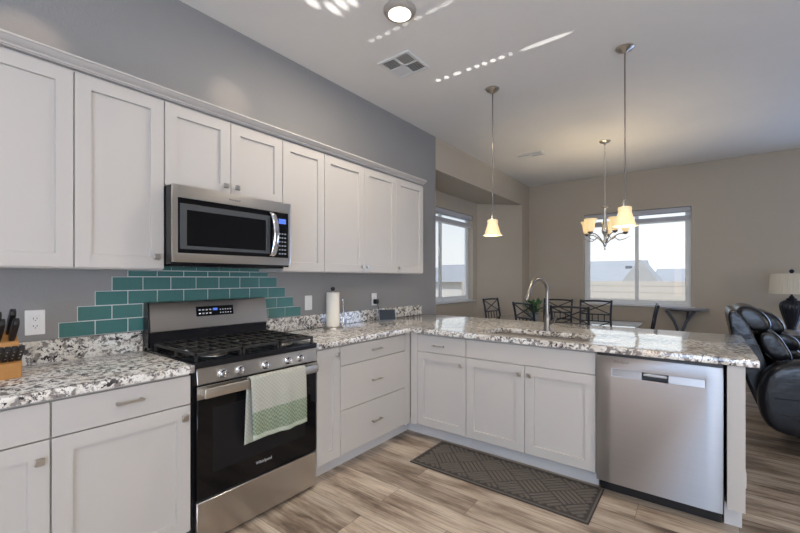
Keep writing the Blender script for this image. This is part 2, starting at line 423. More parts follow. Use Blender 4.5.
# ------------------------------------------------------------------ room shell
H, XR, YB, YF, NX, NZ = 3.05, 6.3, -3.05, 7.337, -.60, 2.655
T = .15
def rect_hole(mb, us, vs, hole, lo, hi, fn): return mb.cells(us, vs, lo, hi, fn, skip=[hole])
struct('floor', MB().box(-1.0, XR+.15, YB-.15, YF+.15, -.12, 0), M['floor'])
struct('ceiling', MB().box(-.14, XR+.15, YB-.15, YF+.15, H, H+.15), M['ceil'])
struct('wall_left', MB().box(-T, 0, YB, 4.05, 0, H), M['wallg'])
mb = MB(); mb.prism([(0, 4.05), (-.6, 4.65), (-.75, 4.65), (-.75, 4.55), (-.15, 3.95), (-.15, 4.05)], 0, H, ident)
struct('wall_nook_near', mb, M['wallg'])
WY0, WY1, WZ0, WZ1 = 4.85, 6.215, .95, 2.415
struct('wall_nook', MB().cells([4.65, WY0, WY1, 6.37], [0, WZ0, WZ1, NZ+.05], NX-T, NX, LW, skip=[(1, 1)]), M['wallt'])
mb = MB(); mb.prism([(-.6, 6.37), (-.0, 6.97), (0, YF+.15), (-.15, YF+.15), (-.15, 7.03), (-.75, 6.43), (-.75, 6.37)], 0, H, ident)
struct('wall_nook_far', mb, M['wallt'])
struct('wall_nook_header', MB().prism([(0, 4.05), (0, 6.97), (-.6, 6.37), (-.6, 4.65)], NZ, H, ident), M['wallt'])
FX0, FX1, FZ0, FZ1 = .957, 2.456, .895, 2.42
struct('wall_far', MB().cells([0, FX0, FX1, 4.28, 6.02, XR], [0, .06, FZ0, 2.13, FZ1, H], -T, 0, lambda a, b, c: (a, YF-c, b), skip=[(1, 2), (1, 3), (3, 1), (3, 2)]), M['wallt'])
struct('wall_right', MB().cells([YB, -1.7, .5, YF], [0, .45, 2.35, H], 0, T, lambda a, b, c: (XR+c, a, b), skip=[(1, 1)]), M['wallt'])
struct('wall_back', MB().cells([0, 1.78, 2.02, 2.13, 4.52, XR], [0, 2.2, H], -T, 0, lambda a, b, c: (a, YB+c, b), skip=[(1, 0), (3, 0)]), M['wallt'])
struct('wall_peninsula', MB().box(.002, 2.775, PB+.004, 3.42, 0, .872), M['wallt'])
# baseboards
struct('baseboard_peninsula', MB().box(2.777, 2.792, 3.285, 3.425, 0, .10, bev=.003).box(.02, 2.792, 3.42, 3.434, 0, .10, bev=.003), M['trimw'])
struct('baseboard_far', MB().box(0, 4.2, YF-.014, YF, 0, .10, bev=.003), M['trimw'])
struct('baseboard_right', MB().box(XR-.014, XR, YB, YF, 0, .10, bev=.003), M['trimw'])
struct('baseboard_nook', MB().box(NX, NX+.014, 4.65, 6.37, 0, .10, bev=.003), M['trimw'])

def window(n, us, zs, fn, mids, thick=T, sill=.05):
    """vinyl slider set at the outer side of the wall; c runs from 0 (inner wall face) to -thick (outer)"""
    u0, u1 = us; z0, z1 = zs; f = .045; c0, c1 = -thick+.01, -thick+.065
    mb = MB()
    mb.cells([u0+.001, u0+f, u1-f, u1-.001], [z0+.001, z0+f, z1-f, z1-.001], c0, c1, fn, skip=[(1, 1)], bev=.003)
    root = build(n, mb, M['vinyl']); root['kind'] = 'structure'
    s = MB()
    e = [u0+f] + [q for m_ in mids for q in (m_-.024, m_+.024)] + [u1-f]
    for i in range(0, len(e), 2):
        d = .010 if (i//2) % 2 else 0
        a, b = e[i]-(.03 if i else 0), e[i+1]+(.03 if i+2 < len(e) else 0)
        s = MB().cells([a, a+.034, b-.034, b], [z0+f, z0+f+.034, z1-f-.034, z1-f], c0+.012+d*2, c0+.028+d*2, fn, skip=[(1, 1)], bev=.002)
        so = build('window_sash', s, M['vinyl'], root)
        build('window_pane', MB().box(a+.03, b-.03, z0+f+.03, z1-f-.03, c0+.018+d*2, c0+.021+d*2, fn), M['pane'], so)
    build('window_sill', MB().box(u0-.05 if sill else u0, u1+.05 if sill else u1, z0-.022, z0-.001, -.004, .03, fn, bev=.004).box(u0+.002, u1-.002, z0-.001, z0+.012, -thick+.065, 0, fn), M['trimw'], root)
    return root
window('window_1', (FX0, FX1), (FZ0, FZ1), lambda a, b, c: (a, YF-c, b), [1.737])
window('window_2', (WY0, WY1), (WZ0, WZ1), lambda a, b, c: (NX+c, a, b), [5.30])
window('unseen_window_3', (-1.7, .5), (.45, 2.35), lambda a, b, c: (XR-c, a, b), [-.6])  # unseen window added to go with the cabinet fill light
window('unseen_door_2', (4.28, 6.02), (.06, 2.13), lambda a, b, c: (a, YF-c, b), [5.15], sill=0)  # unseen glass door added to go with the blue fill
window('door_1', (2.13, 4.52), (.0, 2.2), lambda a, b, c: (a, YB+c, b), [3.32])

# roller shades raised at the top of the two windows
def shade(label, us, z1, fn):
    u0, u1 = us
    r = thing('window_shade', label, 'window shade', fn((u0+u1)/2, z1-.2, -.04), 'raised window shades')
    build('headrail', MB().box(u0+.008, u1-.008, z1-.078, z1-.004, -.075, -.012, fn, bev=.006), M['blind'], r)
    build('folded_fabric', MB().box(u0+.015, u1-.015, z1-.205, z1-.135, -.062, -.03, fn, bev=.008, seg=2), M['blind'], r)
    build('bottom_rail', MB().box(u0+.012, u1-.012, z1-.222, z1-.203, -.066, -.026, fn, bev=.003), M['vinyl'], r)
    for q in (.2, .8):
        p = u0+(u1-u0)*q; build('lift_cord', MB().tube([fn(p, z1-.07, -.046), fn(p, z1-.14, -.046)], .0015, 6), M['vinyl'], r)
shade('raised grey shade across the top of the large window behind the chandelier', (FX0, FX1), FZ1, lambda a, b, c: (a, YF-c, b))
shade('raised grey shade across the top of the narrow left nook window', (WY0, WY1), WZ1, lambda a, b, c: (NX+c, a, b))

# ------------------------------------------------------------------ outside
o = struct('ground', MB().box(-40, 60, -30, 60, -.6, -.3), M['dirt'])
def fence_wall(name, label, a, b, h, t=.2):
    a = Vector(a); b = Vector(b); d = (b-a).normalized(); n = Vector((-d.y, d.x))*t/2
    L = (b-a).length; m_ = MB(); rows = 8; bh = (h+.3)/rows
    f = lambda u, v, w: (a.x+d.x*u+n.x*w, a.y+d.y*u+n.y*w, v)
    m_.box(0, L, -.3, h-.05, -.9, .9, f)
    for i in range(rows): m_.box(0, L, -.3+i*bh+.006, -.3+(i+1)*bh-.06 if i == rows-1 else -.3+(i+1)*bh-.006, -1, 1, f)
    r = build(name, m_, M['fence']); tag(r, label, 'fence')
    return r
fence_wall('block_fence', 'tan concrete block fence seen through the large window behind the chandelier', (-5, 14), (7, 14), 1.285)
fence_wall('block_fence', 'pale block fence seen low in the narrow nook window', (-6.2, -2), (-6.2, 13.5), 1.05)
def house(label, x0, x1, y0, y1, wall_h, ridge_h, axis='x', hip=0, ov=.4):
    r = thing('house', label, 'house', ((x0+x1)/2, (y0+y1)/2, -.3), 'neighbouring houses')
    build('house_wall', MB().box(x0, x1, y0, y1, -.3, wall_h), M['stucco'], r)
    m_ = MB()
    a0, a1, b0, b1 = x0-ov, x1+ov, y0-ov, y1+ov
    if axis == 'x': rp = [(a0+hip, (b0+b1)/2, ridge_h), (a1-hip, (b0+b1)/2, ridge_h)]
    else: rp = [((a0+a1)/2, b0+hip, ridge_h), ((a0+a1)/2, b1-hip, ridge_h)]
    lo = m_.verts([(a0, b0, wall_h-.05), (a1, b0, wall_h-.05), (a1, b1, wall_h-.05), (a0, b1, wall_h-.05)]); tp = m_.verts(rp)
    F = m_.bm.faces.new
    if axis == 'x': F([lo[0], lo[1], tp[1], tp[0]]); F([lo[2], lo[3], tp[0], tp[1]]); F([lo[1], lo[2], tp[1]]); F([lo[3], lo[0], tp[0]])
    else: F([lo[1], lo[2], tp[1], tp[0]]); F([lo[3], lo[0], tp[0], tp[1]]); F([lo[0], lo[1], tp[0]]); F([lo[2], lo[3], tp[1]])
    F(lo[::-1]); build('roof', m_, M['roof'], r, flat=True)
    return r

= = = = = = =

* Exercise details
Repeat the lines above, starting at the first and stopping after the line that holds "6.37, 0, .10, bev=.003), M['trimw'])", with the pictures left out.

* Exercise response
Keep writing the Blender script for this image. This is part 2, starting at line 423. More parts follow. Use Blender 4.5.
# ------------------------------------------------------------------ room shell
H, XR, YB, YF, NX, NZ = 3.05, 6.3, -3.05, 7.337, -.60, 2.655
T = .15
def rect_hole(mb, us, vs, hole, lo, hi, fn): return mb.cells(us, vs, lo, hi, fn, skip=[hole])
struct('floor', MB().box(-1.0, XR+.15, YB-.15, YF+.15, -.12, 0), M['floor'])
struct('ceiling', MB().box(-.14, XR+.15, YB-.15, YF+.15, H, H+.15), M['ceil'])
struct('wall_left', MB().box(-T, 0, YB, 4.05, 0, H), M['wallg'])
mb = MB(); mb.prism([(0, 4.05), (-.6, 4.65), (-.75, 4.65), (-.75, 4.55), (-.15, 3.95), (-.15, 4.05)], 0, H, ident)
struct('wall_nook_near', mb, M['wallg'])
WY0, WY1, WZ0, WZ1 = 4.85, 6.215, .95, 2.415
struct('wall_nook', MB().cells([4.65, WY0, WY1, 6.37], [0, WZ0, WZ1, NZ+.05], NX-T, NX, LW, skip=[(1, 1)]), M['wallt'])
mb = MB(); mb.prism([(-.6, 6.37), (-.0, 6.97), (0, YF+.15), (-.15, YF+.15), (-.15, 7.03), (-.75, 6.43), (-.75, 6.37)], 0, H, ident)
struct('wall_nook_far', mb, M['wallt'])
struct('wall_nook_header', MB().prism([(0, 4.05), (0, 6.97), (-.6, 6.37), (-.6, 4.65)], NZ, H, ident), M['wallt'])
FX0, FX1, FZ0, FZ1 = .957, 2.456, .895, 2.42
struct('wall_far', MB().cells([0, FX0, FX1, 4.28, 6.02, XR], [0, .06, FZ0, 2.13, FZ1, H], -T, 0, lambda a, b, c: (a, YF-c, b), skip=[(1, 2), (1, 3), (3, 1), (3, 2)]), M['wallt'])
struct('wall_right', MB().cells([YB, -1.7, .5, YF], [0, .45, 2.35, H], 0, T, lambda a, b, c: (XR+c, a, b), skip=[(1, 1)]), M['wallt'])
struct('wall_back', MB().cells([0, 1.78, 2.02, 2.13, 4.52, XR], [0, 2.2, H], -T, 0, lambda a, b, c: (a, YB+c, b), skip=[(1, 0), (3, 0)]), M['wallt'])
struct('wall_peninsula', MB().box(.002, 2.775, PB+.004, 3.42, 0, .872), M['wallt'])
# baseboards
struct('baseboard_peninsula', MB().box(2.777, 2.792, 3.285, 3.425, 0, .10, bev=.003).box(.02, 2.792, 3.42, 3.434, 0, .10, bev=.003), M['trimw'])
struct('baseboard_far', MB().box(0, 4.2, YF-.014, YF, 0, .10, bev=.003), M['trimw'])
struct('baseboard_right', MB().box(XR-.014, XR, YB, YF, 0, .10, bev=.003), M['trimw'])
struct('baseboard_nook', MB().box(NX, NX+.014, 4.65, 6.37, 0, .10, bev=.003), M['trimw'])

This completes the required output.